Friday, August 31, 2007

Having it both ways

"For several seasons now, fruit and vegetable farmers have had to scramble to find enough workers to harvest their crops. One factor in the labor shortage has been an increasingly militarized border, making it more difficult for would-be workers to cross over. Another has been the building boom, which has lured undocumented workers into higher-paying construction jobs.

Thus farmers in production centers like California and Arizona were already tense about the labor situation when Bush rolled out his hodgepodge of measures designed to force farmers (and other employers) to stop relying on undocumented workers. (For the record, as I've written before, I think it's schizophrenic and childish to make a big show of hunting down and deporting the people who feed you.)

Farmers across the country quickly cried foul.
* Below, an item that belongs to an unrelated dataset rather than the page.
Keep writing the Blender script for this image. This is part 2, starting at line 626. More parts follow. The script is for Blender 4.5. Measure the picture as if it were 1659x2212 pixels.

In New York's Hudson Valley, where workers come from Mexico and Central America, apple growers fear a bumper crop could largely wither on the branches. "We have 3 billion apples to pick this fall and every single one of them has to be picked by hand," one grower told The New York Times. "It's a very labor-intensive industry, and there is no local labor supply that we can draw from, as much as we try. No one locally really wants to pick apples for six weeks in the fall."

What happens when farmers can no longer work their land profitably? They generally sell it to developers, and land under cultivation succumbs to low-density sprawl. Again, that's already happening in California. In the state's lush Central Valley, home to probably the nation's most valuable territory for growing fruits and vegetables, developers bulldozed 100,000 acres of prime farmland in the 1990s alone, according to American Farmland Trust. If present trends continue, AFT warns, another million acres of farmland could vanish within a generation." (thanks Rania)

It's going to be olive picking season in Lebanon soon. We are very very proud of our olive oil (which is not that great, although some of it is excellent). It is very expensive (2 to 3 times the international price), but we happily pay the price. Olive farmers complain non-stop about their losses from olive farming, and that their largest cost is the harvesting labor. Until a few years ago, this was partly resolved by hiring Syrian farm workers. They know about olives, and were willing to work for short periods of time. But since the assassination of Hariri, Syrian workers are reluctant to come and work in Lebanon, as they have clearly been told (with guns and shrouds) that they are not welcome. The Lebanese categorically refuse to work as farmhands.

2 comments:

Leila Abu-Saba said...

Sex, drugs and immigration - mainstream Americans are schizophrenic on these topics. (See our Senatorial scandal in the airport bathroom for instance). Our society issues such stern prohibitions against sexual experimentation, drug consumption, and immigration, and yet all three activities are integral parts of daily life from the top of society to the bottom. Nobody consumes more illegal drugs than Wall Street financial workers who vote Republican. The so-called "red states" (conservative, religious) have the highest teen pregnancy and divorce rates. And of course without illegal immigrants we could not afford to eat in restaurants, buy houses, go to work (illegals care for our children) or do hundreds of other things - besides eat.

No, Americans are just insane on the subject of immigration. Dumb, dumb and dumb.

Leila Abu-Saba said...

Re: howish az-zaitun - Only us second -generation, Veblenian American cousins are interested in harvesting olives. Here in America I gain food snob points when I talk about the family olive groves. I wish I could go to the village this fall to help with the harvest - for my own pleasure, not because of the snob value - but it would indeed grant me major foodie/eco points if I worked the olive harvest on my family land. But my aunt informs me that "nobody harvests any more, that's why we have Syrians and Sri Lanki."

Did I mention in these comments that my late father used to gather olives from trees in urban California? Nobody wants the olives - the trees are "ornamental" and some people even spray them in the spring with a chemical that inhibits fruit-bearing. My father would go around and collect bags full of free olives - foraging we call it in Berkeley.

Trouble is, his curing methods were eccentric and not all that tasty. Plus he was stubborn and wouldn't listen to the suggestions of even the most experienced of his relatives. Oh well.

In any case, I do admire his thriftiness and I well understand that his family considered such behavior beneath him. He was the first to get a graduate degree and he preferred to do things to keep in touch with his peasant childhood, even if this embarrassed his Lebanese relations. I am sure he would have objected if you described his behavior as Veblenian - he didn't forage olives to prove that he was prosperous or high status. But the behavior reflects that he was so far removed from being a peasant that he needed to do such things to stay in touch with a self and a world now swallowed by modern life.